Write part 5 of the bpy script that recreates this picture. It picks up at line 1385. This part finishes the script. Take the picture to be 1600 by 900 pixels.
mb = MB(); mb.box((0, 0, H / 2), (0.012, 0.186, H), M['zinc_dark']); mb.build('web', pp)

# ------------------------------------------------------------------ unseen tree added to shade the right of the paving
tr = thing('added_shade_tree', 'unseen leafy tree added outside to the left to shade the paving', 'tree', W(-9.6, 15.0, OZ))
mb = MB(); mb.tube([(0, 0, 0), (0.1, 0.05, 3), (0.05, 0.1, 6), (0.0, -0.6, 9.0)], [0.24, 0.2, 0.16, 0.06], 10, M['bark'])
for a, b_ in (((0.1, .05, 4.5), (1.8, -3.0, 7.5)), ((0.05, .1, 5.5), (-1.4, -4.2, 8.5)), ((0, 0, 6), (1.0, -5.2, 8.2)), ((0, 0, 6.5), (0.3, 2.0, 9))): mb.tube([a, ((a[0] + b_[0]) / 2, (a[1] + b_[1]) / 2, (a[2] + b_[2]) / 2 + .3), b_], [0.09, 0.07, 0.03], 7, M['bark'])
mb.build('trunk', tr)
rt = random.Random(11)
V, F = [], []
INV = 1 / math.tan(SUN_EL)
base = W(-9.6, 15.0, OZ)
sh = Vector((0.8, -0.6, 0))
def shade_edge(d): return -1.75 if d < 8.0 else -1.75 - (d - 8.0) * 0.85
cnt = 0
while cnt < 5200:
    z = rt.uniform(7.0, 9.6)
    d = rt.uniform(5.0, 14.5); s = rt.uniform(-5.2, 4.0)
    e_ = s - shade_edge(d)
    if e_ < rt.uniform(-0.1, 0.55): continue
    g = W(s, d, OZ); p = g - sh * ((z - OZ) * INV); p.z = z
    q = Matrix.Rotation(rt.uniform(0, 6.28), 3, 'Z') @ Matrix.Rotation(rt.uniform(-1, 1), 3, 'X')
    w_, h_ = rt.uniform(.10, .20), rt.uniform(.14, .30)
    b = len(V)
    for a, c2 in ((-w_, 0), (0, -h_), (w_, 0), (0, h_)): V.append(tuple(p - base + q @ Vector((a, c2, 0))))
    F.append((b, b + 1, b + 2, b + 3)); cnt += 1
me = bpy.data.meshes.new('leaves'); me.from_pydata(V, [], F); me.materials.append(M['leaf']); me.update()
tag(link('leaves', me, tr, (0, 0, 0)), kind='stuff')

> _SHORT PROBLEM_
The data above must be returned in full, exactly as written.

> _THE OUTPUT_
Write part 5 of the bpy script that recreates this picture. It picks up at line 1385. This part finishes the script. Take the picture to be 1600 by 900 pixels.
mb = MB(); mb.box((0, 0, H / 2), (0.012, 0.186, H), M['zinc_dark']); mb.build('web', pp)

# ------------------------------------------------------------------ unseen tree added to shade the right of the paving
tr = thing('added_shade_tree', 'unseen leafy tree added outside to the left to shade the paving', 'tree', W(-9.6, 15.0, OZ))
mb = MB(); mb.tube([(0, 0, 0), (0.1, 0.05, 3), (0.05, 0.1, 6), (0.0, -0.6, 9.0)], [0.24, 0.2, 0.16, 0.06], 10, M['bark'])
for a, b_ in (((0.1, .05, 4.5), (1.8, -3.0, 7.5)), ((0.05, .1, 5.5), (-1.4, -4.2, 8.5)), ((0, 0, 6), (1.0, -5.2, 8.2)), ((0, 0, 6.5), (0.3, 2.0, 9))): mb.tube([a, ((a[0] + b_[0]) / 2, (a[1] + b_[1]) / 2, (a[2] + b_[2]) / 2 + .3), b_], [0.09, 0.07, 0.03], 7, M['bark'])
mb.build('trunk', tr)
rt = random.Random(11)
V, F = [], []
INV = 1 / math.tan(SUN_EL)
base = W(-9.6, 15.0, OZ)
sh = Vector((0.8, -0.6, 0))
def shade_edge(d): return -1.75 if d < 8.0 else -1.75 - (d - 8.0) * 0.85
cnt = 0
while cnt < 5200:
    z = rt.uniform(7.0, 9.6)
    d = rt.uniform(5.0, 14.5); s = rt.uniform(-5.2, 4.0)
    e_ = s - shade_edge(d)
    if e_ < rt.uniform(-0.1, 0.55): continue
    g = W(s, d, OZ); p = g - sh * ((z - OZ) * INV); p.z = z
    q = Matrix.Rotation(rt.uniform(0, 6.28), 3, 'Z') @ Matrix.Rotation(rt.uniform(-1, 1), 3, 'X')
    w_, h_ = rt.uniform(.10, .20), rt.uniform(.14, .30)
    b = len(V)
    for a, c2 in ((-w_, 0), (0, -h_), (w_, 0), (0, h_)): V.append(tuple(p - base + q @ Vector((a, c2, 0))))
    F.append((b, b + 1, b + 2, b + 3)); cnt += 1
me = bpy.data.meshes.new('leaves'); me.from_pydata(V, [], F); me.materials.append(M['leaf']); me.update()
tag(link('leaves', me, tr, (0, 0, 0)), kind='stuff')